### [Exercise goal]
Reproduce the listing below without any change.

### [Data]

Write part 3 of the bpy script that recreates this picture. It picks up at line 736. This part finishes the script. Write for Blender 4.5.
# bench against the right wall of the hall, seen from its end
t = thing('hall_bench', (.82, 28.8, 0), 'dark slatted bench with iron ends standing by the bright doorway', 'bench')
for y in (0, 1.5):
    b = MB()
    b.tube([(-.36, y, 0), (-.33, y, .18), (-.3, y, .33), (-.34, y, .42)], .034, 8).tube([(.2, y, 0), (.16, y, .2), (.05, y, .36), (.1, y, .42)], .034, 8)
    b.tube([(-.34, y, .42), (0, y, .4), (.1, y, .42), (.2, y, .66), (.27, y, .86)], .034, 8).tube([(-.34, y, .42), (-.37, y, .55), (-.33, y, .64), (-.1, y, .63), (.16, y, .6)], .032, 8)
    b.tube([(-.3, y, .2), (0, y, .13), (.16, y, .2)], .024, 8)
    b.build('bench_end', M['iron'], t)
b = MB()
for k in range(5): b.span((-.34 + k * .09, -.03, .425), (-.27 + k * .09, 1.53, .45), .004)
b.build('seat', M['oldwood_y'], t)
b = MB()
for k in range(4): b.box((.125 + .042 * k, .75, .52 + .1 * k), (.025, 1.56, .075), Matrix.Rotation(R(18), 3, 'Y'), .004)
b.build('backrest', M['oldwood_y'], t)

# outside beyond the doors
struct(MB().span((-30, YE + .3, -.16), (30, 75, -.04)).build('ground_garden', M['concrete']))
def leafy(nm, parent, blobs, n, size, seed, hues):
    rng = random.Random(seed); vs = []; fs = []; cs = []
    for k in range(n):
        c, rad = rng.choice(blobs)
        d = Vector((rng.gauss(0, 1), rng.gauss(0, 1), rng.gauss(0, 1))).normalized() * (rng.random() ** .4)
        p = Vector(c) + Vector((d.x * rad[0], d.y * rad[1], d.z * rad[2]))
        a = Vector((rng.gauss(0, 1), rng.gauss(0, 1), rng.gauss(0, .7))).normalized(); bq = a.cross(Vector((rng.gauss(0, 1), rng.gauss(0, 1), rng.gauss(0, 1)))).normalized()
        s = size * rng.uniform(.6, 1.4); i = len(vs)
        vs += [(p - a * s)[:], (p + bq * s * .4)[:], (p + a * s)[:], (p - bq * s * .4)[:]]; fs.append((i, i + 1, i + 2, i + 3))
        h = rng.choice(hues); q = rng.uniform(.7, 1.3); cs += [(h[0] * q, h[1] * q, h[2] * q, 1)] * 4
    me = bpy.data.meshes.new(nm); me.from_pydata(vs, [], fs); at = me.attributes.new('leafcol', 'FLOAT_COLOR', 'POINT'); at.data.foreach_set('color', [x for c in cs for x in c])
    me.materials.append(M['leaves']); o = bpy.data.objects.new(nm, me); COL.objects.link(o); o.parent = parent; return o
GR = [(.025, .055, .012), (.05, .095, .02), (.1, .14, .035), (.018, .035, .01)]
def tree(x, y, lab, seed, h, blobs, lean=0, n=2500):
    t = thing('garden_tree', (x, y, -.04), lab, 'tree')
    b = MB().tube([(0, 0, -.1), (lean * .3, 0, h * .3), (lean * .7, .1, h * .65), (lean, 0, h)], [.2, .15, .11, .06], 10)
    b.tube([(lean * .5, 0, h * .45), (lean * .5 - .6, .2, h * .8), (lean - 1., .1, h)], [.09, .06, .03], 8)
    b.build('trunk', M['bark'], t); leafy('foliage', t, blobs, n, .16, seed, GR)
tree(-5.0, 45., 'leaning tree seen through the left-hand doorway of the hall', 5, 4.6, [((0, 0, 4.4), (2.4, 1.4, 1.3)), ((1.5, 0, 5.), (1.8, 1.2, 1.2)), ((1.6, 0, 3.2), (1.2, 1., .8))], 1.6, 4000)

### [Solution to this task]
Write part 3 of the bpy script that recreates this picture. It picks up at line 736. This part finishes the script. Write for Blender 4.5.
# bench against the right wall of the hall, seen from its end
t = thing('hall_bench', (.82, 28.8, 0), 'dark slatted bench with iron ends standing by the bright doorway', 'bench')
for y in (0, 1.5):
    b = MB()
    b.tube([(-.36, y, 0), (-.33, y, .18), (-.3, y, .33), (-.34, y, .42)], .034, 8).tube([(.2, y, 0), (.16, y, .2), (.05, y, .36), (.1, y, .42)], .034, 8)
    b.tube([(-.34, y, .42), (0, y, .4), (.1, y, .42), (.2, y, .66), (.27, y, .86)], .034, 8).tube([(-.34, y, .42), (-.37, y, .55), (-.33, y, .64), (-.1, y, .63), (.16, y, .6)], .032, 8)
    b.tube([(-.3, y, .2), (0, y, .13), (.16, y, .2)], .024, 8)
    b.build('bench_end', M['iron'], t)
b = MB()
for k in range(5): b.span((-.34 + k * .09, -.03, .425), (-.27 + k * .09, 1.53, .45), .004)
b.build('seat', M['oldwood_y'], t)
b = MB()
for k in range(4): b.box((.125 + .042 * k, .75, .52 + .1 * k), (.025, 1.56, .075), Matrix.Rotation(R(18), 3, 'Y'), .004)
b.build('backrest', M['oldwood_y'], t)

# outside beyond the doors
struct(MB().span((-30, YE + .3, -.16), (30, 75, -.04)).build('ground_garden', M['concrete']))
def leafy(nm, parent, blobs, n, size, seed, hues):
    rng = random.Random(seed); vs = []; fs = []; cs = []
    for k in range(n):
        c, rad = rng.choice(blobs)
        d = Vector((rng.gauss(0, 1), rng.gauss(0, 1), rng.gauss(0, 1))).normalized() * (rng.random() ** .4)
        p = Vector(c) + Vector((d.x * rad[0], d.y * rad[1], d.z * rad[2]))
        a = Vector((rng.gauss(0, 1), rng.gauss(0, 1), rng.gauss(0, .7))).normalized(); bq = a.cross(Vector((rng.gauss(0, 1), rng.gauss(0, 1), rng.gauss(0, 1)))).normalized()
        s = size * rng.uniform(.6, 1.4); i = len(vs)
        vs += [(p - a * s)[:], (p + bq * s * .4)[:], (p + a * s)[:], (p - bq * s * .4)[:]]; fs.append((i, i + 1, i + 2, i + 3))
        h = rng.choice(hues); q = rng.uniform(.7, 1.3); cs += [(h[0] * q, h[1] * q, h[2] * q, 1)] * 4
    me = bpy.data.meshes.new(nm); me.from_pydata(vs, [], fs); at = me.attributes.new('leafcol', 'FLOAT_COLOR', 'POINT'); at.data.foreach_set('color', [x for c in cs for x in c])
    me.materials.append(M['leaves']); o = bpy.data.objects.new(nm, me); COL.objects.link(o); o.parent = parent; return o
GR = [(.025, .055, .012), (.05, .095, .02), (.1, .14, .035), (.018, .035, .01)]
def tree(x, y, lab, seed, h, blobs, lean=0, n=2500):
    t = thing('garden_tree', (x, y, -.04), lab, 'tree')
    b = MB().tube([(0, 0, -.1), (lean * .3, 0, h * .3), (lean * .7, .1, h * .65), (lean, 0, h)], [.2, .15, .11, .06], 10)
    b.tube([(lean * .5, 0, h * .45), (lean * .5 - .6, .2, h * .8), (lean - 1., .1, h)], [.09, .06, .03], 8)
    b.build('trunk', M['bark'], t); leafy('foliage', t, blobs, n, .16, seed, GR)
tree(-5.0, 45., 'leaning tree seen through the left-hand doorway of the hall', 5, 4.6, [((0, 0, 4.4), (2.4, 1.4, 1.3)), ((1.5, 0, 5.), (1.8, 1.2, 1.2)), ((1.6, 0, 3.2), (1.2, 1., .8))], 1.6, 4000)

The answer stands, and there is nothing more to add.